Mother’s Day, 3 channel HD video, 6 channel directional sound environment, specially designed architecture, 15min (two alternating languages versions: English, Korean), 2006-2008, Courtesy of the artist

Smadar DREYFUS
Mother’s Day

In the Busan Biennale, the immersive structure of Dreyfus’s work is shown at its politically affective apex, in the work Mother’s Day (2006–2008). This piece places viewers in the heavily contested border area between Israel and Syria—specifically, the occupied Golan Heights. Young Syrians raised under Israeli rule were for many years permitted to cross into Syria for university studies, temporarily and under a rare agreement between the warring states. But in order to offer Mother’s Day greetings to their mothers, who remained in the Israeli controlled area, they came to speak across the border fence, at a location known as the “Shouting Hill”, using sound systems set up for the occasion. It was a festive occasion, a moment of contact, yet also conducted as a reminder of their ongoing liminal condition: in effect a public performance of resistance, in full view of military forces and news media cameras.

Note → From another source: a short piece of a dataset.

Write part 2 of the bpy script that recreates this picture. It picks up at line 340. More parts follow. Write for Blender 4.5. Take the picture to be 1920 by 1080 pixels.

Dreyfus’s installation immerses viewers in this emotionally and politically charged moment. Viewers stand in a darkened space, on a platform, separated from the projected video and text by a balustrade. The situation’s geographical reality is in this way emphasized. The work also raises questions about spectatorship and the act of bearing witness. The artist has stated: “Mother’s Day enacts an audio snapshot of a moment in historical time, in 2006. Between 2011 and 2018, the Syrian government lost control of much of the area bordering the occupied Golan in the Syrian war, and students from there stopped traveling to Damascus to study. The Shouting Hill in the buffer-zone has been deserted, the UN forces left the area, and Mother’s Day celebrations no longer take place at the fence.